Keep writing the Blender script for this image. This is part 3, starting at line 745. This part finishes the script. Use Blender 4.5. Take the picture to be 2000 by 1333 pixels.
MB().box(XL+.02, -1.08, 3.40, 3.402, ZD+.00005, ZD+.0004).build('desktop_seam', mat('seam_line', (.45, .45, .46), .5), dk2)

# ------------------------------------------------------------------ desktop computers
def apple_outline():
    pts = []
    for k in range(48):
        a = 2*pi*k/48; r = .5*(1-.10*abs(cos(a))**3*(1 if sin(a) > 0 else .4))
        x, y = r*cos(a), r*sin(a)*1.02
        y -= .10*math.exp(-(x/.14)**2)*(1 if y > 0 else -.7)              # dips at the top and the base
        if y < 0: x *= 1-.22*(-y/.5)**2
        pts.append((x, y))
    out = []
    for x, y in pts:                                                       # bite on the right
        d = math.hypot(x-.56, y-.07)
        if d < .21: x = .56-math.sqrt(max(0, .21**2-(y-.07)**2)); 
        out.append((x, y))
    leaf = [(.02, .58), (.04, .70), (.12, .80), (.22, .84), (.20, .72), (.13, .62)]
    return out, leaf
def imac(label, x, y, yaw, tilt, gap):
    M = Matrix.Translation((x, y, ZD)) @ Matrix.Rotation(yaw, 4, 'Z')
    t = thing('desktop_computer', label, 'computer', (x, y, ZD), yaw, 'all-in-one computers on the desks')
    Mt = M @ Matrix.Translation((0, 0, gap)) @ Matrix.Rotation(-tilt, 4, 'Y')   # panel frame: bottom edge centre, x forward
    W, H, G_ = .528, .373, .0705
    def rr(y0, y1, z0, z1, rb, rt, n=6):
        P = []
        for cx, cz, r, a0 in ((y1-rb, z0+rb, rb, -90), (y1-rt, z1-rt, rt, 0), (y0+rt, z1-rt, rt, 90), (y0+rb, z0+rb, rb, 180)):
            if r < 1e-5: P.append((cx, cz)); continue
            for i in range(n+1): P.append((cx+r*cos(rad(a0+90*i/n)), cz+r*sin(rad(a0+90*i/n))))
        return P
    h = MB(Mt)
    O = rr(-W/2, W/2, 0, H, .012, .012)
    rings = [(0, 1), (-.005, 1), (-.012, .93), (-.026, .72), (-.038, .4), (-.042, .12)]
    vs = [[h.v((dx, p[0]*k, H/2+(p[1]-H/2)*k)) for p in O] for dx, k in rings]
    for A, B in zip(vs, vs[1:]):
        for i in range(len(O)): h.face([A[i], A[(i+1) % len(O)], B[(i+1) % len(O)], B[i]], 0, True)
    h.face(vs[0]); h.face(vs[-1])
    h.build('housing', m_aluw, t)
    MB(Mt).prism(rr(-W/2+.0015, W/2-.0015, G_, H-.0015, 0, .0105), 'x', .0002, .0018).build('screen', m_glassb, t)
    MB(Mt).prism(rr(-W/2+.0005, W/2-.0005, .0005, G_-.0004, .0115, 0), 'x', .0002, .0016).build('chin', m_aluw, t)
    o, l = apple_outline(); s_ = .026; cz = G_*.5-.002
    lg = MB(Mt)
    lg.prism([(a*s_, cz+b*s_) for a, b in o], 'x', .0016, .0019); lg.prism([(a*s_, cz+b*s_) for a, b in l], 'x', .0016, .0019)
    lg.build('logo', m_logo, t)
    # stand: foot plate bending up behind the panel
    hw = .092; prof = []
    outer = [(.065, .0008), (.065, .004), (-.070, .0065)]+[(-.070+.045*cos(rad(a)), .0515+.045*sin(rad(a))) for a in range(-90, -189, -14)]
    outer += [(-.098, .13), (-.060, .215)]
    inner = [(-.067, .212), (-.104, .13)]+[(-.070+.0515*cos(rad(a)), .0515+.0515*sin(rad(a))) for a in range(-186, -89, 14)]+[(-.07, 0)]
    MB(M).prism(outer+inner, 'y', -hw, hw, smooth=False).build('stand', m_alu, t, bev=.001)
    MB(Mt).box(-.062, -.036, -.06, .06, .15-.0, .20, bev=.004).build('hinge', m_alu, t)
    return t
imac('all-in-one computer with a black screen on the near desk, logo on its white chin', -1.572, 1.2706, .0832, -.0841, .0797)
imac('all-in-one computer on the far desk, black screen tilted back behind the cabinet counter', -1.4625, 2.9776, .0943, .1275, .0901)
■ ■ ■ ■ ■
Extract all the material, leaving every line as it is.

▶ **Solved exercise**
Keep writing the Blender script for this image. This is part 3, starting at line 745. This part finishes the script. Use Blender 4.5. Take the picture to be 2000 by 1333 pixels.
MB().box(XL+.02, -1.08, 3.40, 3.402, ZD+.00005, ZD+.0004).build('desktop_seam', mat('seam_line', (.45, .45, .46), .5), dk2)

# ------------------------------------------------------------------ desktop computers
def apple_outline():
    pts = []
    for k in range(48):
        a = 2*pi*k/48; r = .5*(1-.10*abs(cos(a))**3*(1 if sin(a) > 0 else .4))
        x, y = r*cos(a), r*sin(a)*1.02
        y -= .10*math.exp(-(x/.14)**2)*(1 if y > 0 else -.7)              # dips at the top and the base
        if y < 0: x *= 1-.22*(-y/.5)**2
        pts.append((x, y))
    out = []
    for x, y in pts:                                                       # bite on the right
        d = math.hypot(x-.56, y-.07)
        if d < .21: x = .56-math.sqrt(max(0, .21**2-(y-.07)**2)); 
        out.append((x, y))
    leaf = [(.02, .58), (.04, .70), (.12, .80), (.22, .84), (.20, .72), (.13, .62)]
    return out, leaf
def imac(label, x, y, yaw, tilt, gap):
    M = Matrix.Translation((x, y, ZD)) @ Matrix.Rotation(yaw, 4, 'Z')
    t = thing('desktop_computer', label, 'computer', (x, y, ZD), yaw, 'all-in-one computers on the desks')
    Mt = M @ Matrix.Translation((0, 0, gap)) @ Matrix.Rotation(-tilt, 4, 'Y')   # panel frame: bottom edge centre, x forward
    W, H, G_ = .528, .373, .0705
    def rr(y0, y1, z0, z1, rb, rt, n=6):
        P = []
        for cx, cz, r, a0 in ((y1-rb, z0+rb, rb, -90), (y1-rt, z1-rt, rt, 0), (y0+rt, z1-rt, rt, 90), (y0+rb, z0+rb, rb, 180)):
            if r < 1e-5: P.append((cx, cz)); continue
            for i in range(n+1): P.append((cx+r*cos(rad(a0+90*i/n)), cz+r*sin(rad(a0+90*i/n))))
        return P
    h = MB(Mt)
    O = rr(-W/2, W/2, 0, H, .012, .012)
    rings = [(0, 1), (-.005, 1), (-.012, .93), (-.026, .72), (-.038, .4), (-.042, .12)]
    vs = [[h.v((dx, p[0]*k, H/2+(p[1]-H/2)*k)) for p in O] for dx, k in rings]
    for A, B in zip(vs, vs[1:]):
        for i in range(len(O)): h.face([A[i], A[(i+1) % len(O)], B[(i+1) % len(O)], B[i]], 0, True)
    h.face(vs[0]); h.face(vs[-1])
    h.build('housing', m_aluw, t)
    MB(Mt).prism(rr(-W/2+.0015, W/2-.0015, G_, H-.0015, 0, .0105), 'x', .0002, .0018).build('screen', m_glassb, t)
    MB(Mt).prism(rr(-W/2+.0005, W/2-.0005, .0005, G_-.0004, .0115, 0), 'x', .0002, .0016).build('chin', m_aluw, t)
    o, l = apple_outline(); s_ = .026; cz = G_*.5-.002
    lg = MB(Mt)
    lg.prism([(a*s_, cz+b*s_) for a, b in o], 'x', .0016, .0019); lg.prism([(a*s_, cz+b*s_) for a, b in l], 'x', .0016, .0019)
    lg.build('logo', m_logo, t)
    # stand: foot plate bending up behind the panel
    hw = .092; prof = []
    outer = [(.065, .0008), (.065, .004), (-.070, .0065)]+[(-.070+.045*cos(rad(a)), .0515+.045*sin(rad(a))) for a in range(-90, -189, -14)]
    outer += [(-.098, .13), (-.060, .215)]
    inner = [(-.067, .212), (-.104, .13)]+[(-.070+.0515*cos(rad(a)), .0515+.0515*sin(rad(a))) for a in range(-186, -89, 14)]+[(-.07, 0)]
    MB(M).prism(outer+inner, 'y', -hw, hw, smooth=False).build('stand', m_alu, t, bev=.001)
    MB(Mt).box(-.062, -.036, -.06, .06, .15-.0, .20, bev=.004).build('hinge', m_alu, t)
    return t
imac('all-in-one computer with a black screen on the near desk, logo on its white chin', -1.572, 1.2706, .0832, -.0841, .0797)
imac('all-in-one computer on the far desk, black screen tilted back behind the cabinet counter', -1.4625, 2.9776, .0943, .1275, .0901)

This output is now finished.